Mais l’Allemagne s’oppose vigoureusement à la séparation de son territoire en plusieurs zones qui feraient grimper le cours du MWh pour son industrie.
L’Allemagne écartelée
Ce 28 avril, l’ENTSO-E rendait donc avec retard son rapport prévu pour 2023.
Ce rapport chiffre les bénéfices attendus par chaque scénario de révision des zones d’enchères.
Sans surprise, c’est la séparation de l’Allemagne en plusieurs zones d’enchères qui arrive en tête des économies permises à la collectivité par la fin d’une zone de prix unique. La solution optimale parmi les solutions validées étant la séparation de l’Allemagne en 5 zones différentes, tandis que la séparation de la France, véritable plaque tournante des échanges au sein du marché couplé, n’apporterait que des surcoûts qui expliquent le rejet de cette option.
L’illustration ci-dessous récapitule les avantages économiques, notamment par la réduction de l’écrêtement des EnR et la réduction des coûts (de redispatching) engendrés par chaque option.
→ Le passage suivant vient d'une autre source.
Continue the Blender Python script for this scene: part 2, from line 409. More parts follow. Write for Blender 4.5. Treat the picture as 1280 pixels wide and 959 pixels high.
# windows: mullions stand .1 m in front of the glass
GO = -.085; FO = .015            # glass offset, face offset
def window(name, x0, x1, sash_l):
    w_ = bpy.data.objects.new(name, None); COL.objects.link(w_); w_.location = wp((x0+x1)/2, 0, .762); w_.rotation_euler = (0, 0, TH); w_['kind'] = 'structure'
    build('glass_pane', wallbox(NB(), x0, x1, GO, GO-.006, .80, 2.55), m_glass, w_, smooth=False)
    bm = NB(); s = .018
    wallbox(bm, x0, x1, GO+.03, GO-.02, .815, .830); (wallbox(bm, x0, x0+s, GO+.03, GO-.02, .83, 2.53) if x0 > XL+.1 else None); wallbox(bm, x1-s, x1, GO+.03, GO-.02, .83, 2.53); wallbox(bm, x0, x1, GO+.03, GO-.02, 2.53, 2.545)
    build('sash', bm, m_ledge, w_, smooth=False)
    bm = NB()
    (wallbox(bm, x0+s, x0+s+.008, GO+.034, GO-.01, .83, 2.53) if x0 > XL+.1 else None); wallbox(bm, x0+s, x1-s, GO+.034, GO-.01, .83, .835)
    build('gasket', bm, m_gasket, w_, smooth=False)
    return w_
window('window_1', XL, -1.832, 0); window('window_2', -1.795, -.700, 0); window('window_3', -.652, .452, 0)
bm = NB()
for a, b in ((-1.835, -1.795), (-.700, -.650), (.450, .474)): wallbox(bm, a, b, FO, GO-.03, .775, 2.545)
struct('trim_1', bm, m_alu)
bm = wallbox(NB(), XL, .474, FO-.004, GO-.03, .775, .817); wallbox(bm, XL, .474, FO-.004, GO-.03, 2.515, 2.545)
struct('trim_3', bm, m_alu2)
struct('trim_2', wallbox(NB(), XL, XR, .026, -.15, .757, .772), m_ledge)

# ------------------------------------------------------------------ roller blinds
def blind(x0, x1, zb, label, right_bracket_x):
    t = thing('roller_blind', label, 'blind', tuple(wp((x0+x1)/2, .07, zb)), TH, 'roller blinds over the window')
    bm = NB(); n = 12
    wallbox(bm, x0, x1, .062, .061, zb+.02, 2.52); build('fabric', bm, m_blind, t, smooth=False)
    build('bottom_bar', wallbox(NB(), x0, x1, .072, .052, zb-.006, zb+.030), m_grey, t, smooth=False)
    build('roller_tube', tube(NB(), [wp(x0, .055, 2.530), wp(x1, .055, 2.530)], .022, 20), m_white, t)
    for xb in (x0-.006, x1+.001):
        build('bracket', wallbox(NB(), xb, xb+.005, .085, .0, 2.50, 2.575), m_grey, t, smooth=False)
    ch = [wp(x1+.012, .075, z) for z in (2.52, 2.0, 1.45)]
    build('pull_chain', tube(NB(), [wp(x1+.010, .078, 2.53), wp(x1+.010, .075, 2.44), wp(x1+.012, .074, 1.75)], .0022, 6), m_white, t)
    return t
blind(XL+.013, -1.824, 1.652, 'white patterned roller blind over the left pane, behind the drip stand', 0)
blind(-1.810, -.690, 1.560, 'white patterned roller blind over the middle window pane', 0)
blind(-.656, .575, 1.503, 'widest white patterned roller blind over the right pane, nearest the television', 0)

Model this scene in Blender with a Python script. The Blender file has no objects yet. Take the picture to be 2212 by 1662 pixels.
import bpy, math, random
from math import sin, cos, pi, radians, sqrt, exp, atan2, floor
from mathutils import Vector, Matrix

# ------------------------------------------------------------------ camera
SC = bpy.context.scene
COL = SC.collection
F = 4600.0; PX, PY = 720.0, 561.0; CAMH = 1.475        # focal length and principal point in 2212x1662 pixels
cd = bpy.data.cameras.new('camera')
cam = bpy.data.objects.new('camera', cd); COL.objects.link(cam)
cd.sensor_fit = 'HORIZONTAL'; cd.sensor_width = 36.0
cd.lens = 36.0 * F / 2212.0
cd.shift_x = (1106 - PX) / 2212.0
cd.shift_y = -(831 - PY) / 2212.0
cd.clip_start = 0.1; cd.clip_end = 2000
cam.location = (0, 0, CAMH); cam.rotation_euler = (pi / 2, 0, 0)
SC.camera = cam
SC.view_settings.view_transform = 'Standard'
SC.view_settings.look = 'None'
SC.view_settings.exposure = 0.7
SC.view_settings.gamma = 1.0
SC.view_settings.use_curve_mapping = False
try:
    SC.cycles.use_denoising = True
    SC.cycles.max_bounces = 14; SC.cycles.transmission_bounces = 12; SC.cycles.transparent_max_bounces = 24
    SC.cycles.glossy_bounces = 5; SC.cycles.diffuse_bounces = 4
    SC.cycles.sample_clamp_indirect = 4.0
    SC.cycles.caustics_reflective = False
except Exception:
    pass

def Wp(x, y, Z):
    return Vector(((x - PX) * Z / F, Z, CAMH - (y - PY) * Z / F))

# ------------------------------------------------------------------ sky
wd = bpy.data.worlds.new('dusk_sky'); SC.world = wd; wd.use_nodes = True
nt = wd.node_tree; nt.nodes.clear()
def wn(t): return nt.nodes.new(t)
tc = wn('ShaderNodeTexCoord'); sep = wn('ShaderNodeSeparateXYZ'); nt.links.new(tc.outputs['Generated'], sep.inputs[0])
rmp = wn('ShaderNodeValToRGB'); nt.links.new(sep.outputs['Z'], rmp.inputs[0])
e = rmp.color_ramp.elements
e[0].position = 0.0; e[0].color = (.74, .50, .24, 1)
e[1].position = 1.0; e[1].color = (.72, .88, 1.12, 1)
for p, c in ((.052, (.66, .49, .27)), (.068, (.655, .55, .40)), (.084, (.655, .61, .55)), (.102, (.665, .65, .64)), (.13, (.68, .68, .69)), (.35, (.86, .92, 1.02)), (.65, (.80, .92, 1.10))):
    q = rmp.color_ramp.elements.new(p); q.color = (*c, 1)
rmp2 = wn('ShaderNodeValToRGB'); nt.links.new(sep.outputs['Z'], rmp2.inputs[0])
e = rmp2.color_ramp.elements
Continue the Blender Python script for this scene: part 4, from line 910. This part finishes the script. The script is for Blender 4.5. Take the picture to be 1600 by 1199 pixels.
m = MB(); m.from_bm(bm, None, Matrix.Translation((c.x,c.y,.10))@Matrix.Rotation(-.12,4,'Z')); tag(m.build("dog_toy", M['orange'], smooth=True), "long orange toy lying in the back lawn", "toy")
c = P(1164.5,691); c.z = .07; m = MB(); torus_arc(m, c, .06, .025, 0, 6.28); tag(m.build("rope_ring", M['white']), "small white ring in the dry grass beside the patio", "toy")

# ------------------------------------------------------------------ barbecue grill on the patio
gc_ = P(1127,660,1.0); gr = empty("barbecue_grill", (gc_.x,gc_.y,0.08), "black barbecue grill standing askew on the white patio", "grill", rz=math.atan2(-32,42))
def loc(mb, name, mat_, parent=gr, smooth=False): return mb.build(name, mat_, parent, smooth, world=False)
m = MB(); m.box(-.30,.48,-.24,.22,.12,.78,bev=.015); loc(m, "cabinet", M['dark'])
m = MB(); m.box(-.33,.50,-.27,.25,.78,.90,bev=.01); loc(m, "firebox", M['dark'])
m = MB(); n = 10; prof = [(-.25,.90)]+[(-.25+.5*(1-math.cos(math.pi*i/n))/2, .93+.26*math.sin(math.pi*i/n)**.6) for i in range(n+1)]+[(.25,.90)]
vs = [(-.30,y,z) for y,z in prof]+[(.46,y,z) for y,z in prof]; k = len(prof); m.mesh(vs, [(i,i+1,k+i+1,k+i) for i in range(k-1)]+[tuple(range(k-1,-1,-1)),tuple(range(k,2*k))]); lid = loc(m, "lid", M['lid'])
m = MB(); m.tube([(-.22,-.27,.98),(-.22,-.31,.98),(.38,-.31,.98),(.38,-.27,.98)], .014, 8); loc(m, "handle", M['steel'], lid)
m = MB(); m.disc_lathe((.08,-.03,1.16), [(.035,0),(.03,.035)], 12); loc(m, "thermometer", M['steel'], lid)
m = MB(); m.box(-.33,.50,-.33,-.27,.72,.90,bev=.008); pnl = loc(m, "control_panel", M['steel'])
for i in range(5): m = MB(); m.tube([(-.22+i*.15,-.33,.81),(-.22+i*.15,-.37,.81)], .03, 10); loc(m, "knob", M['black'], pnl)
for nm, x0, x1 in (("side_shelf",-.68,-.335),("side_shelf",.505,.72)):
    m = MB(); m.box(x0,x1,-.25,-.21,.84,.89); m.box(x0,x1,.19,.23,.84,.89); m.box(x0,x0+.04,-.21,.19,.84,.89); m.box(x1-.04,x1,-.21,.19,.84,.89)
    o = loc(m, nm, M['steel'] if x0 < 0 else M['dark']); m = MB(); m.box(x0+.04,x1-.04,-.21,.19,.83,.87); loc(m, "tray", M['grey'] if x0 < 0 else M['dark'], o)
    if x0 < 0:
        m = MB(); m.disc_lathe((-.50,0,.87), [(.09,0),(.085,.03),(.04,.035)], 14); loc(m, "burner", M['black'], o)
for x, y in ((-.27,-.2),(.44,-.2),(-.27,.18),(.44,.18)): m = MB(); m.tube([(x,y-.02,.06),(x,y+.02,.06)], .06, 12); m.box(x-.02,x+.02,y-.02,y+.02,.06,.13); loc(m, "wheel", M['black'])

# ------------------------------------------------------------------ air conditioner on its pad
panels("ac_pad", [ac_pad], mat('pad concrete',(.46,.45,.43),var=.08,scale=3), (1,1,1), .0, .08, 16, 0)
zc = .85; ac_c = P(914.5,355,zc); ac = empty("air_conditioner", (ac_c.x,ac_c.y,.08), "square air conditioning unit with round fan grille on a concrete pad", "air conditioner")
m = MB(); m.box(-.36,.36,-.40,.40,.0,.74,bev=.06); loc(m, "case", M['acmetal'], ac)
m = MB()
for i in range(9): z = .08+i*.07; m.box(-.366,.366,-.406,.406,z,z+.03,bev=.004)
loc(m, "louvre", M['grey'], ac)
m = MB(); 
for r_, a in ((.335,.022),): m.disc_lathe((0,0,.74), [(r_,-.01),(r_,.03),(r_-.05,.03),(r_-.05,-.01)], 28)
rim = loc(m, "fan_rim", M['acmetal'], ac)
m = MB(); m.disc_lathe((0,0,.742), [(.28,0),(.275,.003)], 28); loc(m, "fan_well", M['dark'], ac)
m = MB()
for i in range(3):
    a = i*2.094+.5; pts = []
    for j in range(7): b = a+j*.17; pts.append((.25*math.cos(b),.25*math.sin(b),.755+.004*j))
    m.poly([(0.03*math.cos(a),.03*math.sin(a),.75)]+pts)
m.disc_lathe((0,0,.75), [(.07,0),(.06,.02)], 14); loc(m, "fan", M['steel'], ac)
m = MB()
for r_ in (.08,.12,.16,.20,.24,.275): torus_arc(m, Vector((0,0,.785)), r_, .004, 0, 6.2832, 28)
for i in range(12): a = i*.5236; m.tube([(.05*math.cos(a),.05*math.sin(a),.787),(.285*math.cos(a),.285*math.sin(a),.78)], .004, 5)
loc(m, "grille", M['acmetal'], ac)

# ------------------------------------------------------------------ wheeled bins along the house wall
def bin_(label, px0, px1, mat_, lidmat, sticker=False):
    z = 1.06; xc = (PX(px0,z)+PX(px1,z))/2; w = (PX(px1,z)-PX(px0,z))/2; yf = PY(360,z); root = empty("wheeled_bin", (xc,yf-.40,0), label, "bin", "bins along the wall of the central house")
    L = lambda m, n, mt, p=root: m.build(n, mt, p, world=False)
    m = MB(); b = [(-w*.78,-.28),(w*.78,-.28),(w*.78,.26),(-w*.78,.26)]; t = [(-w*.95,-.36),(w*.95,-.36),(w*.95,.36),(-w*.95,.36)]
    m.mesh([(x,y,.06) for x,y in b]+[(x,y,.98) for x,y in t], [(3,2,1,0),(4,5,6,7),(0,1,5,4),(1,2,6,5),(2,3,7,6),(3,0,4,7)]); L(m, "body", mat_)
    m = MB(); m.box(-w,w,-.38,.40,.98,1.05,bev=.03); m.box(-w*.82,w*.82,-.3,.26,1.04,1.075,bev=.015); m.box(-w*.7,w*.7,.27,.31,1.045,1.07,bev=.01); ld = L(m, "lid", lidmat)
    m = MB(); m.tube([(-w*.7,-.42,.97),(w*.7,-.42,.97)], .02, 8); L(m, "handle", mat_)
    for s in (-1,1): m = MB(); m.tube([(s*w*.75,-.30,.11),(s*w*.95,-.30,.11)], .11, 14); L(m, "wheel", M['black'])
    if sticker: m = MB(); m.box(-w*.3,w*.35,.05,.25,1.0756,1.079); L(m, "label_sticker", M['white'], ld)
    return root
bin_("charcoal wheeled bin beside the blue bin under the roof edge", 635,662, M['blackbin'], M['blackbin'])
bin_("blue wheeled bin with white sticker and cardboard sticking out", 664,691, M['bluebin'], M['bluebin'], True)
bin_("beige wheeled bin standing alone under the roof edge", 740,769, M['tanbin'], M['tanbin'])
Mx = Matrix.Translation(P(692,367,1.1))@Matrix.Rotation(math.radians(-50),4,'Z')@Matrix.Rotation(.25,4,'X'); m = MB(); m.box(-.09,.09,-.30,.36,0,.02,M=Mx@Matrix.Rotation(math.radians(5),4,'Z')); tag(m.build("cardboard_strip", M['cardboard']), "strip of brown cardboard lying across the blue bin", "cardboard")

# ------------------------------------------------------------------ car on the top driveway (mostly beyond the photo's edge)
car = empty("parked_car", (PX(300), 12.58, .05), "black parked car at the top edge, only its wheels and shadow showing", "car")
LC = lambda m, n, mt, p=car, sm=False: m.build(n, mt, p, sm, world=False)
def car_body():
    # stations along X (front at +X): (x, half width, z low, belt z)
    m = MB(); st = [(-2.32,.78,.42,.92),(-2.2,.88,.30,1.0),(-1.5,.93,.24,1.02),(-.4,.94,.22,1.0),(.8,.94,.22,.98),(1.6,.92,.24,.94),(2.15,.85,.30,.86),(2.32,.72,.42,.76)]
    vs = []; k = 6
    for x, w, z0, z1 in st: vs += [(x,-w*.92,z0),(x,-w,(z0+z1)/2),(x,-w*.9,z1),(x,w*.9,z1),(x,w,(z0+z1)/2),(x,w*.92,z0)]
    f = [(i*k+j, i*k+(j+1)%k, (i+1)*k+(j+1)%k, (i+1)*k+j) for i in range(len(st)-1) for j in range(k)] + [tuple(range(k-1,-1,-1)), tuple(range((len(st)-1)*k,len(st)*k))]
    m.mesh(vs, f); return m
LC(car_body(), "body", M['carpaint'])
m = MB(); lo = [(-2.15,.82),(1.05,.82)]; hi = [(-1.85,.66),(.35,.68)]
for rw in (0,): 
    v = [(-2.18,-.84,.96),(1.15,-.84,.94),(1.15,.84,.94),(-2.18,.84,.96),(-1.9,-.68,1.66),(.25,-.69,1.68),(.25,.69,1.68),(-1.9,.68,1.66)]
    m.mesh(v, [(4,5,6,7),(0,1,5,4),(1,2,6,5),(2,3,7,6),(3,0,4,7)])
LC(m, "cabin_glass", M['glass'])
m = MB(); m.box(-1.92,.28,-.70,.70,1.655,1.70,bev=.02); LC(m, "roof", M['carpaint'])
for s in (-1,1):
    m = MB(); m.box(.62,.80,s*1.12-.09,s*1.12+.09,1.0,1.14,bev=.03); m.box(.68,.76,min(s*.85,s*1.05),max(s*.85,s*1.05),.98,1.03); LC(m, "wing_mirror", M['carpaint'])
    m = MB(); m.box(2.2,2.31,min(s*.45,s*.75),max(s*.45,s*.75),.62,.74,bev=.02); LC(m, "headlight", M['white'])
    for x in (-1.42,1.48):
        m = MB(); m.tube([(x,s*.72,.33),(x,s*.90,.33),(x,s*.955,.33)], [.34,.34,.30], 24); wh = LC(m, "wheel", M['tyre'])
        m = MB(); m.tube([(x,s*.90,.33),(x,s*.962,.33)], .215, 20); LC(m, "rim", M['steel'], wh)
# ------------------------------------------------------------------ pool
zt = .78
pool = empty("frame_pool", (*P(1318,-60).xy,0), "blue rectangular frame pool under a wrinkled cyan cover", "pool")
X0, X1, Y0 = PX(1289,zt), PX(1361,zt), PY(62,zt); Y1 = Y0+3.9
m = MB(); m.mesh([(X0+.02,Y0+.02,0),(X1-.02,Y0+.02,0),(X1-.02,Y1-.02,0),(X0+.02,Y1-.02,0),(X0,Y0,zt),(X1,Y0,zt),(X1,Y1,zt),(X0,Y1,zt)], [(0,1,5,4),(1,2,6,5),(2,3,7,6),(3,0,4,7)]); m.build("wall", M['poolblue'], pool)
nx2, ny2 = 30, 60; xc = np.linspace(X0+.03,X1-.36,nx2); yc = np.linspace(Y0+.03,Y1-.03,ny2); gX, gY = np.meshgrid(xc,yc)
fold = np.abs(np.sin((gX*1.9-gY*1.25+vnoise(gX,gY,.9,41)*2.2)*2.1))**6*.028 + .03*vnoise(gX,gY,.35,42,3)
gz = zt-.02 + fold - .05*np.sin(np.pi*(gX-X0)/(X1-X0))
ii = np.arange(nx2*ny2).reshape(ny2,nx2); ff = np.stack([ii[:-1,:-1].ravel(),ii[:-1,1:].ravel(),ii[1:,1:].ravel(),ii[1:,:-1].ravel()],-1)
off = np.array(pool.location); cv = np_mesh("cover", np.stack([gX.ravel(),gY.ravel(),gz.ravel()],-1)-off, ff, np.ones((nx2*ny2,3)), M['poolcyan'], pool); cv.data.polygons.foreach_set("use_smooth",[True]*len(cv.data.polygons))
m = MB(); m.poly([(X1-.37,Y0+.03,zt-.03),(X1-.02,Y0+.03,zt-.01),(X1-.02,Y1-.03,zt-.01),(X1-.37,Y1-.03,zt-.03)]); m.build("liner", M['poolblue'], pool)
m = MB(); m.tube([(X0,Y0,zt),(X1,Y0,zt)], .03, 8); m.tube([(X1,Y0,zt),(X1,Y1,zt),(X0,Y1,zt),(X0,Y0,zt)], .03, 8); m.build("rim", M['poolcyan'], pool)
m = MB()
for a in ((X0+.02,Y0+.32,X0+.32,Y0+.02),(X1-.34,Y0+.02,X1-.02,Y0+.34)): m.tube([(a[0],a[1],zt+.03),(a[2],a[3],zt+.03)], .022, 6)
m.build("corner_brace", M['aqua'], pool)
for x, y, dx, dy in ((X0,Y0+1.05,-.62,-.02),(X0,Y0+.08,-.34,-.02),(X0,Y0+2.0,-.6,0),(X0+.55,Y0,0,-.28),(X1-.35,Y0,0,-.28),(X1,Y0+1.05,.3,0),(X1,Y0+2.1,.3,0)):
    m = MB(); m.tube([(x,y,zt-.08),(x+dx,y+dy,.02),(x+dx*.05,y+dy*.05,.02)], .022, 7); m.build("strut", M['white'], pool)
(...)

Et l’illustration ci-dessous précise l’impact sur les prix nationaux du MWh de chaque scénario. Il montre clairement que l’Europe du nord-ouest serait la grande bénéficiaire de la scission de l’Allemagne en plusieurs zones d’enchères, tandis que l’impact serait à la hausse dans l’Europe du sud est.
Dans tous les cas de figure, la France disputerait le MWh le moins cher d’Europe avec le Danemark. Notons que ces prix ne sont pas des prix observés, mais modélisés pour chaque région en fonction de la réalité du marché mais aussi des coûts de rééquilibrage de réseau pour éviter les congestions et des flux d'électricité.
L’Allemagne se prépare depuis plusieurs années à se battre contre cette réforme qui ne lui permettrait plus de retarder le développement de son réseau grâce à ceux de ses voisins et verrait le coût de ce transport se répercuter sur le prix du MWh dans le sud industriel.
Malgré le caractère juridiquement contraignant du règlement européen, et le caractère structurel illégal des congestions de son réseau, dont le retard s'accroit malgré les centaines de milliards investis dans son développement, on peut imaginer le peu d’empressement de l’indispensable accord du gouvernement d’Outre Rhin pour entériner cet écartèlement de son marché qu'il combat, et qui dispose encore de nombreux leviers juridiques de contestation pour éviter la procédure d’infraction par la Commission européenne.